Stereo's shortcomings, on the other hand, include needless repetition and a forced preciousness that implies Westerberg is trying to craft the type of offhanded charm that used to come naturally when he was -- let's face it -- perpetually sloshed. "Dirt to Mud," for instance, grows tiresome before its second stanza is over -- so much so that it seems a blessing when Westerberg's tape eventually runs out in mid-sentence. Equally yawn-inducing is the one-joke wordplay of "Let the Bad Times Roll" and the underdeveloped nature of at least half of the disc's offerings.
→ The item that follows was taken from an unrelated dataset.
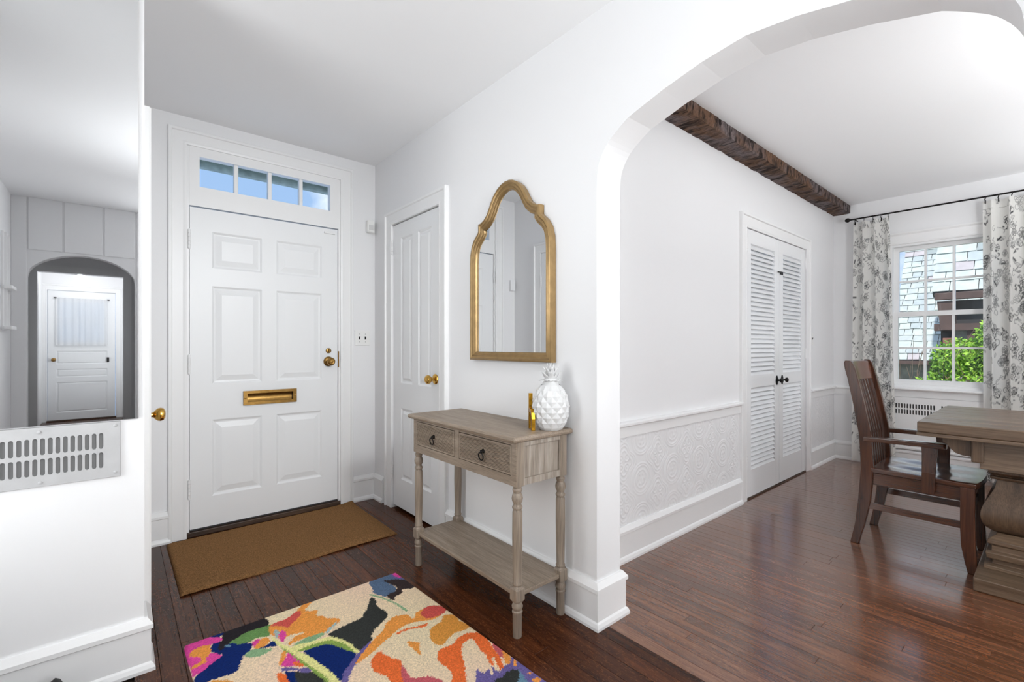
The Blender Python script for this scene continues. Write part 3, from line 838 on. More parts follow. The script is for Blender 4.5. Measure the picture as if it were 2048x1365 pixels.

Listeners who stick it out to the bitter end, however, are rewarded with an unlisted but sloppily faithful rendition of the '80s chestnut "Postcards From Paradise."

Conversely, Mono (credited to Westerberg's sometime alter ego, Grandpa Boy) features fuller instrumentation throughout, at times capturing the gleeful lurch of prime 'Mats material. The strongest cut here is "Silent Film Star," which offers the sing-song suggestion that its subject keep her "pretty little trap shut." More raucous but less satisfying are "Knock It Right Out," a too-cryptic commentary that's probably about the recording industry, and "I'll Do Anything," which features a gleefully out-of-sync guitar break and Bryan Adams-style squawking of the type that's not been heard since "I'll Be You." More bittersweet in tone are "Two Days 'Til Tomorrow" and "Eyes Like Sparks," cuts on which Westerberg's melancholy unfortunately gets the better of him. Mono's most unintentionally revealing moment, however, occurs during "AAA," another swipe at the music business. The song's chorus assures listeners that Westerberg "ain't got anything to say to anyone anymore."

Despite occasional signs of spunk and compositional competence, Mono and Stereo are unlikely to recapture the public's imagination, much less its pocketbook.